2018年6月29日

大学で行われる就職説明会は、もう7回目だった。こういう話は、毎回現実味がない。
きのう道端でみた、マリーゴールドの花を思い出す。天気が悪くて何もかもが灰色に見える景色の中で、マリーゴールドは毒々しいくらいに鮮やかな色をしていた。あの景色の中で、あの花だけが、合成写真のように浮いていて現実味がなかった。
就職にかかわる何かしらを、一切やっていないわけではない。インターンの申し込みやら説明会やら。

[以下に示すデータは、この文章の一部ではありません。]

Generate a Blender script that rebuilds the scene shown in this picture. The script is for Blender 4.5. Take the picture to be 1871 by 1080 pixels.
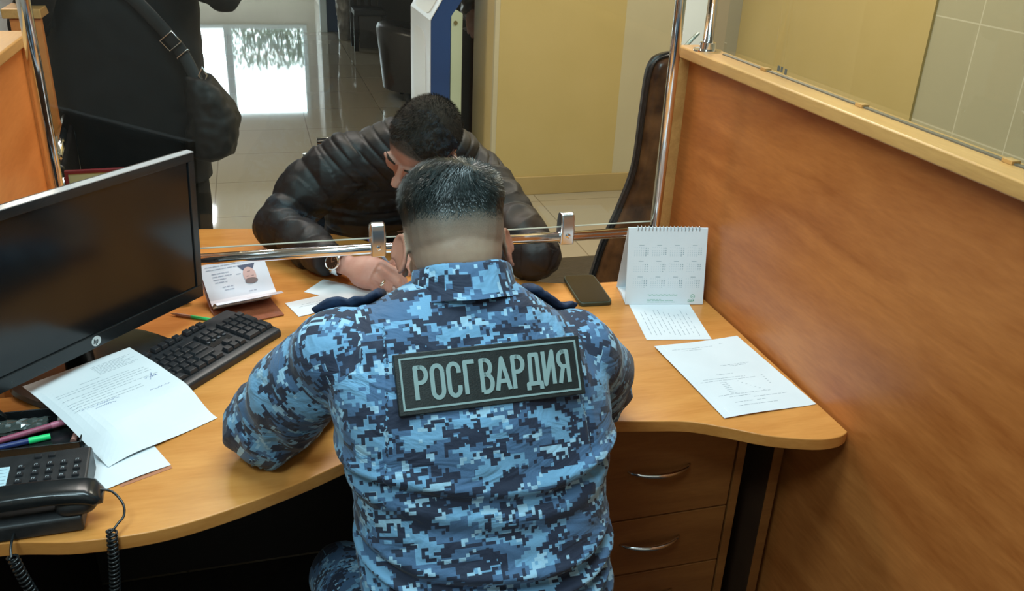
import bpy, math, random
import numpy as np
from mathutils import Vector, Matrix, noise, bvhtree
random.seed(7)
for o in list(bpy.data.objects): bpy.data.objects.remove(o)
C = bpy.context.scene.collection
SC = bpy.context.scene
R = math.radians

# ------------------------------------------------------------------ camera
F_PX, PIT, YAW, ROL, H = 1616.5, .435264862, .290551224, .0454953066, 1.66383977
cp, sp, cy, sy = math.cos(PIT), math.sin(PIT), math.cos(YAW), math.sin(YAW)
fw = Vector((sy*cp, cy*cp, -sp)); r0 = Vector((cy, -sy, 0)); u0 = r0.cross(fw)
rr = math.cos(ROL)*r0 + math.sin(ROL)*u0; uu = -math.sin(ROL)*r0 + math.cos(ROL)*u0
cd = bpy.data.cameras.new('camera'); cam = bpy.data.objects.new('camera', cd); C.objects.link(cam)
cd.sensor_width = 36; cd.lens = F_PX/1871*36; cd.clip_start = .05; cd.clip_end = 100
m = Matrix((rr, uu, -fw)).transposed().to_4x4(); m.translation = (0, 0, H); cam.matrix_world = m
SC.camera = cam

# ------------------------------------------------------------------ world, lights, exposure
w = bpy.data.worlds.new('world'); SC.world = w; w.use_nodes = True
bg = w.node_tree.nodes['Background']; bg.inputs[0].default_value = (.86, .94, 1, 1); bg.inputs[1].default_value = 9.0
SC.view_settings.view_transform = 'Standard'; SC.view_settings.look = 'None'
SC.view_settings.gamma = 1; SC.view_settings.use_curve_mapping = False; SC.view_settings.exposure = 0.0

def area(name, loc, size, power, col, rot=(0, 0, 0)):
    l = bpy.data.lights.new(name, 'AREA'); l.shape = 'RECTANGLE'; l.size, l.size_y = size; l.energy = power; l.color = col
    o = bpy.data.objects.new(name, l); C.objects.link(o); o.location = loc; o.rotation_euler = rot; return o
COOL = (.66, .92, 1.0); WARM = (1.0, .86, .66)
area('ceiling_lamp_desk', (.30, 1.15, 2.8), (1.2, .6), 35, COOL)
area('ceiling_lamp_booth', (-.6, .0, 2.8), (.6, .6), 28, COOL)
area('ceiling_lamp_client', (.2, 3.2, 2.8), (1.2, .6), 36, (1, .88, .82))
area('ceiling_lamp_hall', (-1.4, 4.9, 2.8), (.6, .6), 46, WARM)
area('ceiling_lamp_hall_far', (-1.0, 12.6, 2.8), (.6, .6), 40, (.88, .90, 1))
area('ceiling_lamp_side', (1.9, 3.4, 2.8), (.6, .6), 38, (1, .90, .74))

# ------------------------------------------------------------------ materials
def newmat(name):
    mt = bpy.data.materials.new(name); mt.use_nodes = True
    return mt, mt.node_tree.nodes, mt.node_tree.links, mt.node_tree.nodes['Principled BSDF']
def mat(name, col, rough=.5, metal=0, **kw):
    mt, N, L, b = newmat(name)
    b.inputs['Base Color'].default_value = (*col, 1); b.inputs['Roughness'].default_value = rough; b.inputs['Metallic'].default_value = metal
    for k, v in kw.items():
        k = k.replace('_', ' ')
        if k in b.inputs: b.inputs[k].default_value = v
    return mt
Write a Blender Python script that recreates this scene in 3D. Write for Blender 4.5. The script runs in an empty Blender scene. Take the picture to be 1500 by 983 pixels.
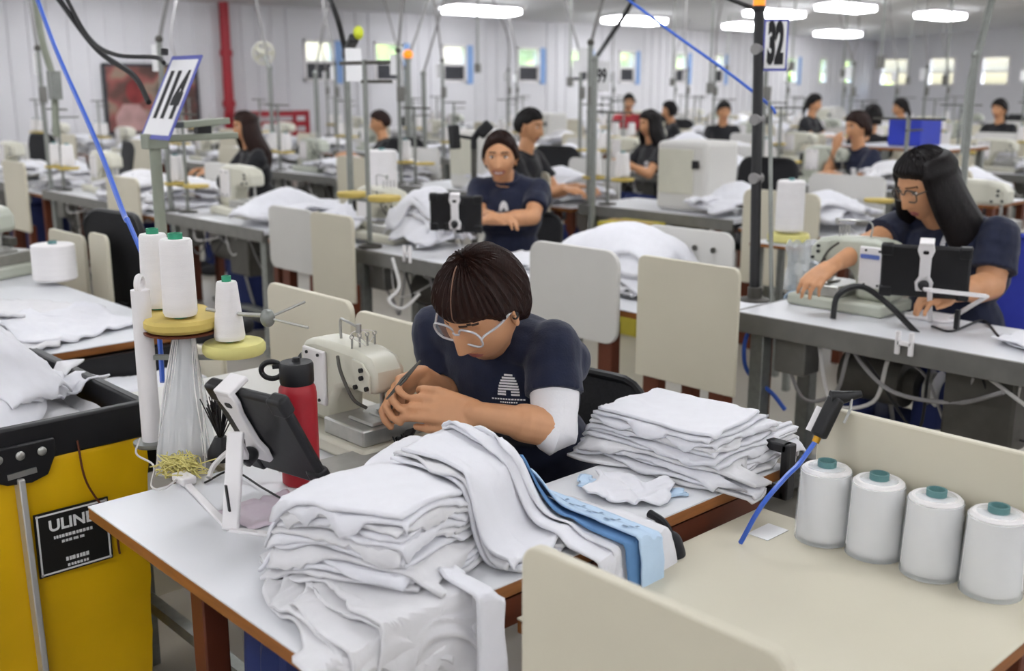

来年のことを言えば鬼が笑う。……鬼にとっては笑い事でも、私たちにとっては大事なことだ。──大事? ほんとうに?……大事な、はずだ。──いつか死ぬ、それだけのために生きているのに、ほかの何が大事だっていうの?
……わからない。
植物の近くを通ると、夏の匂いがする。最近ずっと湿度が高いせいで、よけいに。
夏はきらいだ。
草が吐息を漏らしたような、濃い匂い。絶望の匂い。私にとっては。
「ハプニング」という映画を思い出す。
人が次々に自殺をしていく、その原因が、植物だった。
ビルの屋上から、雨のように人がぼたぼたと落ちてくる。警官が自分の銃で自殺し、その銃を拾ってまた一般市民が自殺する。車の前に飛び出す。わざと事故を起こし車ごとぶつかる。窓ガラスに頭を打ちつけ続ける。芝刈り機を稼働させ、その前に寝そべる。──ほんとうの芝刈り機にそんな威力があるのか、という突っ込みはこの際しない。
植物が人間の脳に作用する毒のようなものを吐き出し、人間はどうしようもない絶望を感じて自殺する。そんな話だった。
そうだったらいいのに。
この、濃い草の匂いが、私を殺してくれるのだったらいいのに。